More than 100 people of various cultural backgrounds gathered last week at Etz Chaim (Hebrew for “Tree of Life”) synagogue in the Givat Sharett neighborhood of Beit Shemesh to celebrate Sig’d, an ancient holiday observed by Ethiopian Jews signifying their longing for Zion.
As explained on the Knesset website, the name of the holiday stems from sgida, the Hebrew word for “bowing” or “prostration”. Celebrated on the 29th day of the Hebrew month of Heshvan, it falls 50 days after Yom Kippur. The holiday recalls the treaty made by the Hebrew prophets Ezra and Nechemia for the People of Israel upon their return from Babylonian exile in the 5th Century BCE, as recorded in the Book of Nechemia.

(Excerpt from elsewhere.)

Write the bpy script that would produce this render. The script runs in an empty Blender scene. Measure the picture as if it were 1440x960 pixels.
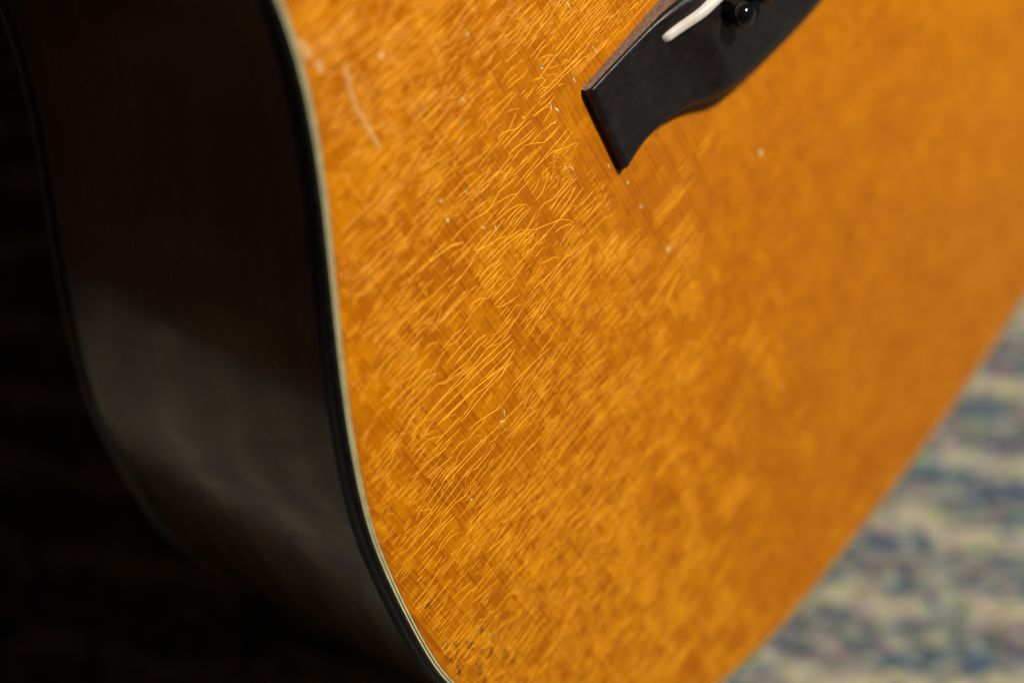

In 2008, the Knesset legislated Sig’d as a national holiday.
Beit Shemesh, located approximately 30 kilometers west of Jerusalem, is home to diverse communities, including a large concentration of Ethiopian-Israelis. For that matter, the Etz Chaim congregation is “like a Kibbutz Galuyot” – ingathering of exiles to the Land of Israel – quipped Emmy Zitter, a synagogue board member.
“We’re very excited about the Kibbutz Galuyot aspect,” Zitter, a native of Brooklyn, New York, told United with Israel, adding that her synagogue has members from around the world.
“We do regular evening events highlighting different cultures,” she explained. At the Sig’d event, in particular, “we were mesmerized. I’m a child of a Shoah survivor, and they had their own micro-Shoah. We didn’t know any of this. They died as Jews and for being Jews. It’s important that their story be told.”
The main speaker was Rabbi Sharon Shalom, who was born in 1973 and arrived in Israel at the age of nine, without his parents, through Operation Moses. A graduate of the prestigious Yeshivat Har Etzion in the Etzion Bloc in Judea – a religious Zionist post-high school institution that combines high-level Judaic studies with army service – Rabbi Shalom received his ordination from Israel’s chief rabbinate and serves as spiritual leader of K’doshei Yisrael congregation in the city of Kiryat Gat, located between Tel Aviv and Be’er Sheva. “K’doshe Yisrael” is Hebrew for the “holy people of Israel,” and the congregation, when Rabbi Sharon assumed its leadership, was composed not of Ethiopian immigrants, but of Holocaust survivors on the most part.
Rabbi Shalom’s wife hails from Switzerland; they have four children. In an article focusing on their graduates, a Har Etzion newsletter three years ago stated that “under his care, the dying synagogue became the source of a young, modern, thriving community. Since his arrival, the synagogue is constantly packed with congregants and visitors. On Rosh Hashana alone, 300 came through its doors – more than double what the synagogue is capable of holding.”
The Ethiopian-born rabbi, who is also a doctoral student at Bar-Ilan University, “speaks wonderful Hebrew, English – and Yiddish,” Zittel, who heads the English Department at Michlalah Jerusalem College, enthused. “He spoke for an hour with a powerful combination of cultural and religious depth as well as stand-up comedy.”
His theme, she explained, was the need to increase further understanding among the different communities in Israel, notwithstanding the positive development in this area over the years.
The festive evening in Beit Shemesh provided Ethiopian music and food, including home-made bread and coffee prepared by an Ethiopian-Israeli resident. An Israeli musician who had spent 10 years living among the Ethiopian community led the group in Ethiopian rhythms.
According to Zittel, Rabbi Sharon stressed that people in Israel are living in a miraculous country in a time of miracles.
“He is a wonderful man. It was a wonderful evening, and we live in a wonderful country,” she said.